Thinking, actually thinking, is hard. And we can be all be a bit lazy.
My intellect rests in Catholicism because there is so much logic flowing from the Logos. The divine order cannot help but stamp its fingerprints upon the whole of the cosmos. While leaving room for the ineffable mysteries of God to breathe, the Catholic faith examines this portrait of creation and teaches a consistent message of the truth that has been naturally and divinely revealed. The harmony between faith and reason could take up a few blogs, so I leave that to another day.
Don’t get me wrong. There’s plenty I don’t understand and will likely never understand: resurrections, virgin births, mystics bi-locating and levitating, and bread and wine transforming into the body and blood of Christ. And yet somehow these mysteries make sense in my heart, as if part of me knows that it all connects by the pen of the Author. I can read the Scriptures, the Church Fathers, the saints, the mystics, and the popes and know that I’m standing on the shoulders of 2,000+ years of wisdom that isn’t subject to whatever is the passing fad of the day.

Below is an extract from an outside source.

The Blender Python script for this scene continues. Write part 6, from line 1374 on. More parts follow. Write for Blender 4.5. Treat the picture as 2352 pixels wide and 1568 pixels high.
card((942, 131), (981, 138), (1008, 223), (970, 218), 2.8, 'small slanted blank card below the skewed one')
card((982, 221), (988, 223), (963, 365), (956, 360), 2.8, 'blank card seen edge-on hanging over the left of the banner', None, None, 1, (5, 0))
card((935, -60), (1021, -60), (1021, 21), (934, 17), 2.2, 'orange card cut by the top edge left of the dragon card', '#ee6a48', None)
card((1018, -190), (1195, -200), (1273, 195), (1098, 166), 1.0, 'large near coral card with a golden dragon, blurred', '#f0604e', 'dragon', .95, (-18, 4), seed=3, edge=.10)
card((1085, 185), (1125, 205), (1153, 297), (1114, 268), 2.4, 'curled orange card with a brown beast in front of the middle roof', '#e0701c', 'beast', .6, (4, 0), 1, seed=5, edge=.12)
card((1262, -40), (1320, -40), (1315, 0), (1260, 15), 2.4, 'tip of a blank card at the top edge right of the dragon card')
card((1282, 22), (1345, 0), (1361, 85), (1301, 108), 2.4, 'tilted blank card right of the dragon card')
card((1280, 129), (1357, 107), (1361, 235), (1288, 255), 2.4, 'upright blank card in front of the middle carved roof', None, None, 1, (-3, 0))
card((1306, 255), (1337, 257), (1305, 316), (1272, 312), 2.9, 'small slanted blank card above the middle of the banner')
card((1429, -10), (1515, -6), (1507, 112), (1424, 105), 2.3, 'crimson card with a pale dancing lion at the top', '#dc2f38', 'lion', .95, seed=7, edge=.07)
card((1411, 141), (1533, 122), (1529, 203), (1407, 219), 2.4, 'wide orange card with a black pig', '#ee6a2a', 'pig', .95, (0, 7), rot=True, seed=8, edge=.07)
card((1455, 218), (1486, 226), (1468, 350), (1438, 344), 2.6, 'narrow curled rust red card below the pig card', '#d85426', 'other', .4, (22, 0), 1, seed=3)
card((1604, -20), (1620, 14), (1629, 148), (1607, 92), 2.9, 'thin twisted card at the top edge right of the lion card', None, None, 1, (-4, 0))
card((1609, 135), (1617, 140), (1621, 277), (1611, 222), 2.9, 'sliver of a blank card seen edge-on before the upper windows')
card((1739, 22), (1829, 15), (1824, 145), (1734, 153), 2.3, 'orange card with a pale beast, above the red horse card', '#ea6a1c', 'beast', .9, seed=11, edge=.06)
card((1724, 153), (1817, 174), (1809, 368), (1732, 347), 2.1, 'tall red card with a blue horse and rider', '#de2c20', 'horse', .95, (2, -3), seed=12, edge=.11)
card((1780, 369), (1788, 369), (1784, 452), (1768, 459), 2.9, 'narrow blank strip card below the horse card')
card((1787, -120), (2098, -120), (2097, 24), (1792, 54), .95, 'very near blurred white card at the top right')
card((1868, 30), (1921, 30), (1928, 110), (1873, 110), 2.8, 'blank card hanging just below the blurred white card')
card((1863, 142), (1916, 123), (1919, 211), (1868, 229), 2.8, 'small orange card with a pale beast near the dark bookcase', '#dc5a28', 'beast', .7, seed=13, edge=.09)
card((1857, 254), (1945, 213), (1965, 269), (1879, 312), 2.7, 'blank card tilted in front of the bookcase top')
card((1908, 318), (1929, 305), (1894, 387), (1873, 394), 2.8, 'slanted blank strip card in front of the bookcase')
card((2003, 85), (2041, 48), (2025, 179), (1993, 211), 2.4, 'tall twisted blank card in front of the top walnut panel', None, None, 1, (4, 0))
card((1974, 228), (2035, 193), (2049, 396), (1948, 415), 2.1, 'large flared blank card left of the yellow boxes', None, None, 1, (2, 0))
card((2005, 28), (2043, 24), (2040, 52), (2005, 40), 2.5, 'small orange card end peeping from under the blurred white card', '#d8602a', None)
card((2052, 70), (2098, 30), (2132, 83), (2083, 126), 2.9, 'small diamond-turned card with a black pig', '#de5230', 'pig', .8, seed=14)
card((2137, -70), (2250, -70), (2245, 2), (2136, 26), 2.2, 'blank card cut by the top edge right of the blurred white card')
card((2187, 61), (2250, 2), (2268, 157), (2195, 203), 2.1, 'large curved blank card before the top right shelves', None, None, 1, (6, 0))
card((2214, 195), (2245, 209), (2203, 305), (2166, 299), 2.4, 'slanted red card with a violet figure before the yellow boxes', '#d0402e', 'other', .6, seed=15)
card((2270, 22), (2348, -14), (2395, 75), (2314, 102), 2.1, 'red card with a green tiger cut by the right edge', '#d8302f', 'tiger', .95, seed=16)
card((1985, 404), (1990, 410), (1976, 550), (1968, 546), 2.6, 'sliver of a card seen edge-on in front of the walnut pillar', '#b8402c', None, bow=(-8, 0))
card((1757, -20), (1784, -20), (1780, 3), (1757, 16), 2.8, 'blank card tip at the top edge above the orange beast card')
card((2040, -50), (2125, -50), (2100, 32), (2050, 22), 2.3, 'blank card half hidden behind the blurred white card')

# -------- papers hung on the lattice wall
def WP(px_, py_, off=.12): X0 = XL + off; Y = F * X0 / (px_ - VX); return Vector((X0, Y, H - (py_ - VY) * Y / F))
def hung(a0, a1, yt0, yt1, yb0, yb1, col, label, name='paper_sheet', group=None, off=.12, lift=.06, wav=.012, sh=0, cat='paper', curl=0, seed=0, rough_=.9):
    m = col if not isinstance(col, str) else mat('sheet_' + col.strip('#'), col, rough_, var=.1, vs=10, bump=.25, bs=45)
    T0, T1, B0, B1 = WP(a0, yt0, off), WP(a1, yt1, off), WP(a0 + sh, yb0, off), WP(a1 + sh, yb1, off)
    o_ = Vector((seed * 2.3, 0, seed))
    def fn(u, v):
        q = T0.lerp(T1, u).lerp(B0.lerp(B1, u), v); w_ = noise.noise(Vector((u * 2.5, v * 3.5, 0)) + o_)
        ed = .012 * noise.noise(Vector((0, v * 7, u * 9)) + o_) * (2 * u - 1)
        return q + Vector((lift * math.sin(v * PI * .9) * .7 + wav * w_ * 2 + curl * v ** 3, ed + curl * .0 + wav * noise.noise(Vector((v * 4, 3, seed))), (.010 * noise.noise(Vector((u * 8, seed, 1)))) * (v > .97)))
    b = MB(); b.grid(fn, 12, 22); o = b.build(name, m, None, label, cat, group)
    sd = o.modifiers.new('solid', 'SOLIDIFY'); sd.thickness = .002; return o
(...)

If we wed ourselves to this generation then we shall all be widows in the next. My intellect craves a truth that can be a foundation through storms and raging seas. The truth can never be decided by a majority vote or gossip magazines. Political parties change and flip throughout history, and great nations rise and fall. Jesus Christ remains.
Our God is truth in the very “stuff” of His being—perfect Truth and Beauty and Love. Light came first in God’s creation and so, like Marcus Mumford and all his sons, we too must all be lovers of this light. “Since God is true, the members of his people are called to live in this truth” (CCC 2465).

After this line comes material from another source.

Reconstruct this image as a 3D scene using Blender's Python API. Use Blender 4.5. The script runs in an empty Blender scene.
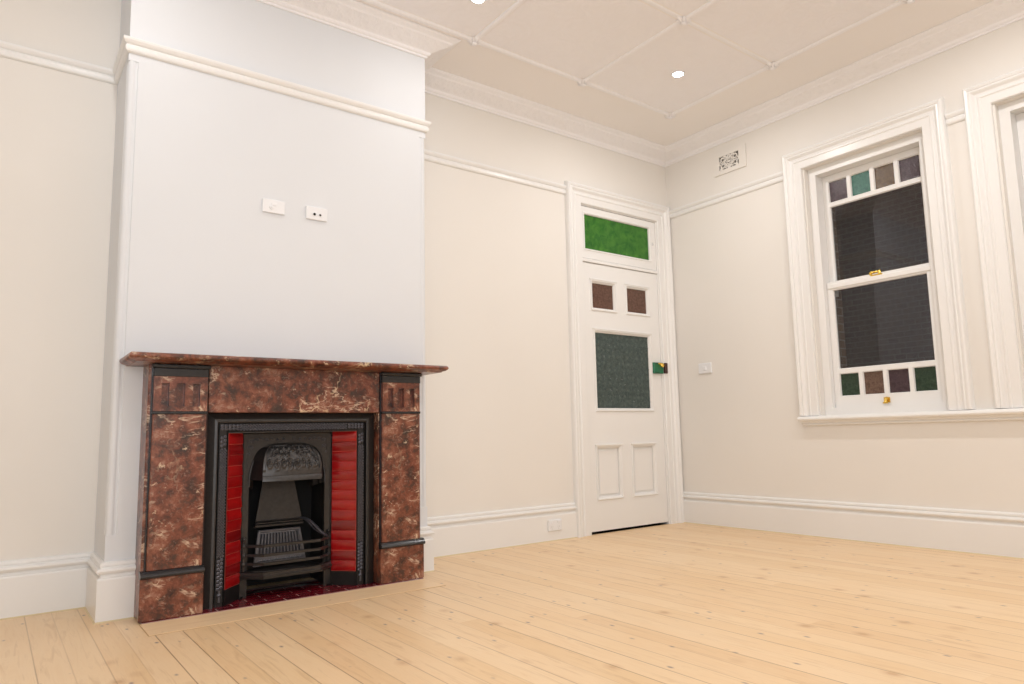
import bpy, math, random
from math import sin, cos, pi, radians, sqrt
from mathutils import Vector, Matrix, noise
random.seed(7)
S = 0.88                       # survey units -> metres
SC = bpy.context.scene
COL = SC.collection

# ------------------------------------------------------------------ materials
def newmat(name):
    m = bpy.data.materials.new(name); m.use_nodes = True
    nt = m.node_tree
    for n in list(nt.nodes): nt.nodes.remove(n)
    out = nt.nodes.new('ShaderNodeOutputMaterial')
    b = nt.nodes.new('ShaderNodeBsdfPrincipled')
    nt.links.new(b.outputs[0], out.inputs[0])
    return m, nt, b, out
def N(nt, t, **kw):
    n = nt.nodes.new(t)
    for k, v in kw.items():
        if k in n.inputs.keys(): n.inputs[k].default_value = v
        else: setattr(n, k, v)
    return n
def ramp(nt, fac, stops, interp='LINEAR'):
    r = nt.nodes.new('ShaderNodeValToRGB'); r.color_ramp.interpolation = interp
    el = r.color_ramp.elements
    while len(el) < len(stops): el.new(0.5)
    for e, (p, c) in zip(el, stops):
        e.position = p; e.color = tuple(c) + (1,) if len(c) == 3 else c
    nt.links.new(fac, r.inputs[0]); return r
def mix(nt, fac, a, b, mode='MIX'):
    m = nt.nodes.new('ShaderNodeMix'); m.data_type = 'RGBA'; m.blend_type = mode
    for sock, v in ((m.inputs[0], fac), (m.inputs[6], a), (m.inputs[7], b)):
        if hasattr(v, 'is_linked') or hasattr(v, 'links'): nt.links.new(v, sock)
        elif isinstance(v, (int, float)): sock.default_value = v
        else: sock.default_value = tuple(v) + (1,)
    return m.outputs[2]
def mapped(nt, scale=(1,1,1), rot=(0,0,0)):
    tc = nt.nodes.new('ShaderNodeTexCoord'); mp = nt.nodes.new('ShaderNodeMapping')
    mp.inputs['Scale'].default_value = scale; mp.inputs['Rotation'].default_value = rot
    nt.links.new(tc.outputs['Object'], mp.inputs[0]); return mp.outputs[0]
def noisetex(nt, vec, scale, detail=3, rough=.5, dist=0):
    n = N(nt, 'ShaderNodeTexNoise'); n.inputs['Scale'].default_value = scale
    n.inputs['Detail'].default_value = detail; n.inputs['Roughness'].default_value = rough
    n.inputs['Distortion'].default_value = dist
    nt.links.new(vec, n.inputs['Vector']); return n
def bump(nt, b, h, strength=.2, dist=.01):
    bp = N(nt, 'ShaderNodeBump'); bp.inputs['Strength'].default_value = strength
    bp.inputs['Distance'].default_value = dist
    nt.links.new(h, bp.inputs['Height']); nt.links.new(bp.outputs[0], b.inputs['Normal'])
def math_(nt, op, a, b=None, c=None):
    m = nt.nodes.new('ShaderNodeMath'); m.operation = op
    for i, v in enumerate((a, b, c)):
        if v is None: continue
        if isinstance(v, (int, float)): m.inputs[i].default_value = v
        else: nt.links.new(v, m.inputs[i])
    return m.outputs[0]

def paint(name, col, rough=.6, bs=.05, scale=90, spec=.4):
    m, nt, b, o = newmat(name)
    v = mapped(nt); n = noisetex(nt, v, scale, 2)
    n2 = noisetex(nt, v, 1.3, 2)
    r = ramp(nt, n2.outputs[0], [(.3, [c*.985 for c in col]), (.7, [min(1, c*1.01) for c in col])])
    nt.links.new(r.outputs[0], b.inputs['Base Color'])
    b.inputs['Roughness'].default_value = rough
    b.inputs['Specular IOR Level'].default_value = spec
    bump(nt, b, n.outputs[0], bs, .002)
    return m
def metal(name, col, rough=.3, met=1.0, bs=.0, spec=.5):
    m, nt, b, o = newmat(name)
    v = mapped(nt); n = noisetex(nt, v, 60, 3)
    r = ramp(nt, n.outputs[0], [(.3, [c*.85 for c in col]), (.7, [c*1.15 for c in col])])
    nt.links.new(r.outputs[0], b.inputs['Base Color'])
    b.inputs['Roughness'].default_value = rough; b.inputs['Metallic'].default_value = met
    b.inputs['Specular IOR Level'].default_value = spec
    if bs: bump(nt, b, n.outputs[0], bs, .002)
    return m

M = {}
M['wall'] = paint('wall_paint', (.85, .812, .762), .65, .06)
M['breast'] = paint('chimney_breast_paint', (.785, .80, .825), .65, .06)  # cooler, bluer white than the wall colour
M['trim'] = paint('trim_gloss_paint', (.88, .865, .845), .3, .02, 40)
M['ceil_plain'] = paint('ceiling_paint', (.94, .90, .875), .6, .04)
M['cornice'] = paint('cornice_paint', (.95, .935, .95), .55, .03)
M['plastic'] = paint('white_plastic', (.88, .88, .895), .25, 0, 10, .5)
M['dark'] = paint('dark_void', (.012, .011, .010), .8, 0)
M['black_marble'] = metal('black_slate', (.022, .021, .023), .22, 0, .02)
M['iron'] = metal('blackened_cast_iron', (.036, .032, .030), .34, .35, .25, .5)
M['iron_dark'] = metal('sooty_cast_iron', (.012, .011, .011), .5, .2, .3, .4)  # near-black cast iron, darker and rougher than the plain iron
M['iron_band'] = metal('polished_cast_iron', (.11, .11, .13), .28, .6, .03)  # slight blue tint paints in a cool reflection on the iron
M['brass'] = metal('polished_brass', (.80, .55, .12), .25, 1)
M['keeper'] = metal('dark_bronze', (.07, .035, .03), .4, .5)
M['lockgreen'] = metal('green_enamel', (.012, .16, .07), .25, 0, 0)
M['chrome'] = metal('satin_steel', (.6, .6, .6), .3, 1)
M['putty'] = paint('gap_filler', (.72, .58, .36), .6, .05)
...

Of course, besides a love of truth there must also be a humble willingness to conform one’s life to it. Faith is an ascent of the intellect and consent of the will. That means allowing grace to soften our hearts, alter our worldviews, and having the courage to change our actions and behaviors. Fewer people today are lovers of wisdom (philosophers) than they are lovers of their own egos and agendas. Too many people kick against reality instead of accepting and cooperating with it. We do not conquer nature by defying her laws.
Lest we think that our religious faith and pursuit of truth be a personal affair that affects absolutely no one else, remember that error about (or plain omission) of God only leads to a distorted and dangerous life for everyone. “Omit God from the consideration of anything or everything, and you omit the reason why anything exists and make everything forever unexplainable; and this is not a sound first step toward understanding” (Frank Sheed, Theology and Sanity). Remove the Source of all morality and law from schools, public monuments, and the greater society, and what do we expect the end result to be?

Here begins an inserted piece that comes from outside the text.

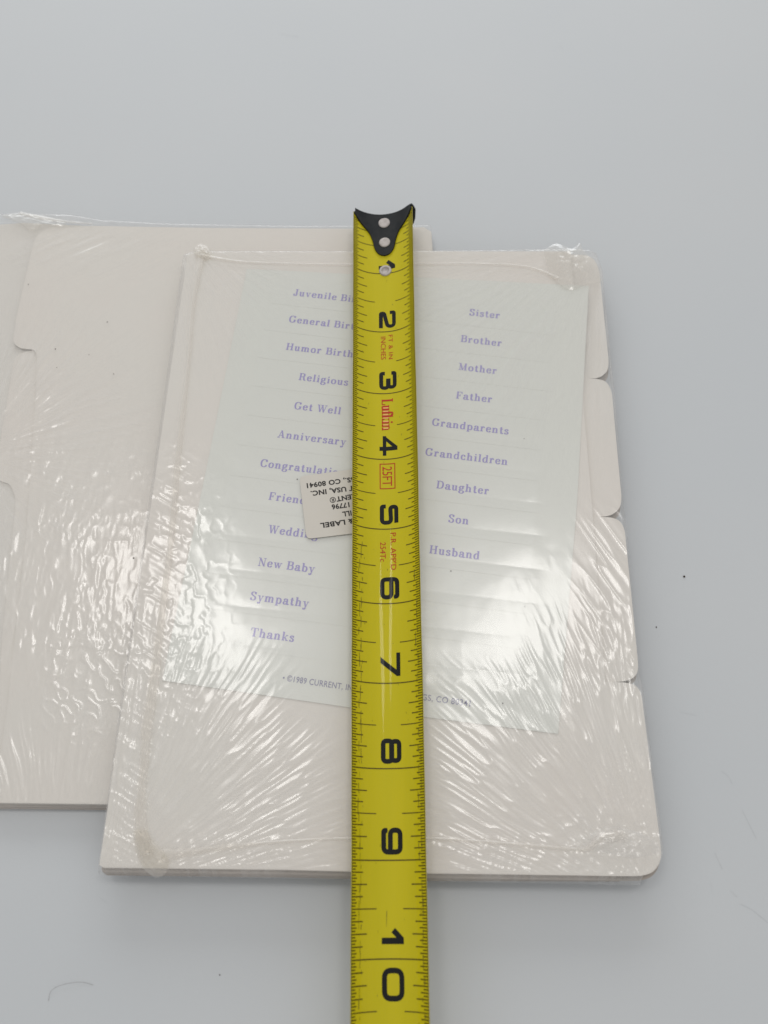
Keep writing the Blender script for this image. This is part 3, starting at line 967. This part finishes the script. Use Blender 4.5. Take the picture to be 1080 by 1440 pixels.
S0, S1, NT = -.005, 12.6, 48
ns = 260
vs, fs = [], []
for lay, lift in ((0, 0.0), (1, -.00016)):
    for i in range(ns + 1):
        s = S0 + (S1 - S0) * i / ns
        for k in range(NT + 1):
            vs.append(blade(s, -HALF + 2 * HALF * k / NT, lift))
N1 = (ns + 1) * (NT + 1)
for i in range(ns):
    for k in range(NT):
        a = i * (NT + 1) + k
        fs.append((a, a + NT + 1, a + NT + 2, a + 1))
top_n = len(fs)
for i in range(ns):
    for k in range(NT):
        a = N1 + i * (NT + 1) + k
        fs.append((a, a + 1, a + NT + 2, a + NT + 1))
for i in range(ns):
    a, b = i * (NT + 1), (i + 1) * (NT + 1)
    fs.append((a, a + N1, b + N1, b))
    a, b = a + NT, b + NT
    fs.append((a, b, b + N1, a + N1))
me = mesh('blade', vs, fs, True)
me.materials.append(M['yellow'])
me.materials.append(M['back_steel'])
me.polygons.foreach_set('material_index', [0] * top_n + [1] * (len(fs) - top_n))
o_blade = link('blade', me, None, tape)
# normals must face the viewer
if me.polygons[10 * NT + NT // 2].normal.z < 0:
    me.flip_normals()

LIFT = .00006


def cut_strips(V, F, lo, hi, step=.022):
    """cut flat (s,t) triangles along t so they bend with the blade"""
    bm = bmesh.new()
    bv = [bm.verts.new((v[0], v[1], 0)) for v in V]
    for f in F:
        try:
            bm.faces.new([bv[i] for i in f])
        except ValueError:
            pass
    t = math.ceil(lo / step) * step
    while t < hi:
        bmesh.ops.bisect_plane(bm, geom=bm.verts[:] + bm.edges[:] + bm.faces[:], plane_co=(0, t, 0), plane_no=(0, 1, 0))
        t += step
    bm.verts.index_update()
    V2 = [(v.co.x, v.co.y) for v in bm.verts]
    F2 = [tuple(v.index for v in f.verts) for f in bm.faces]
    bm.free()
    return V2, F2


def on_blade(name, V, F, m, parent, lift=LIFT, cut=True):
    """V in (s,t) inches"""
    if cut:
        ts = [v[1] for v in V]
        V, F = cut_strips(V, F, min(ts), max(ts))
    me = mesh(name, [blade(a, b, lift) for a, b in V], F)
    if len(me.polygons) and sum(p.normal.z * p.area for p in me.polygons) < 0:
        me.flip_normals()
    return link(name, me, m, parent)


def blade_text(name, V, F, s0, t0, kx, ky, m, lift=LIFT):
    """text reads away from the hook, its top toward the right edge"""
    return on_blade(name, [(s0 + v[0] * kx, t0 + v[1] * ky) for v in V], F, m, tape, lift)


# big inch numerals
DIG = {str(i): digit(str(i)) for i in range(10)}
for n in range(1, 13):
    chars = str(n)
    if n < 10:
        sp = [(n - (.345 if n != 7 else .372), chars)]
    else:
        sp = [(n - .36, chars[0]), (n + .085, chars[1])]
    for s0, ch in sp:
        V, F = DIG[ch]
        kx = .243
        off = -.02 if n < 10 else 0
        if n == 1:
            s0 += .058
        blade_text('numeral', V, F, s0, -.088, kx, .245, M['digit'])

# graduations
tv, tf = [], []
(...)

Truth is a Person you can sink your teeth into—it’s called the Eucharist. “This is my body given up for you.” Christ gave up his life so we could have life, and life in abundance. This is the truth we were made for, truth to receive and to emulate. My heart–and my mind–can no longer rest in anything else.
Do not fear sharing the truth; the truth can take care of itself. Our task is to ask questions, pursue the truth, and then simply unleash it. It’s quite elementary.
Pontius Pilate stared Truth in the face and turned away. God forbid we do the same.
-Bobby
“If you remain in my word, you will truly be my disciples,
and you will know the truth, and the truth will set you free.”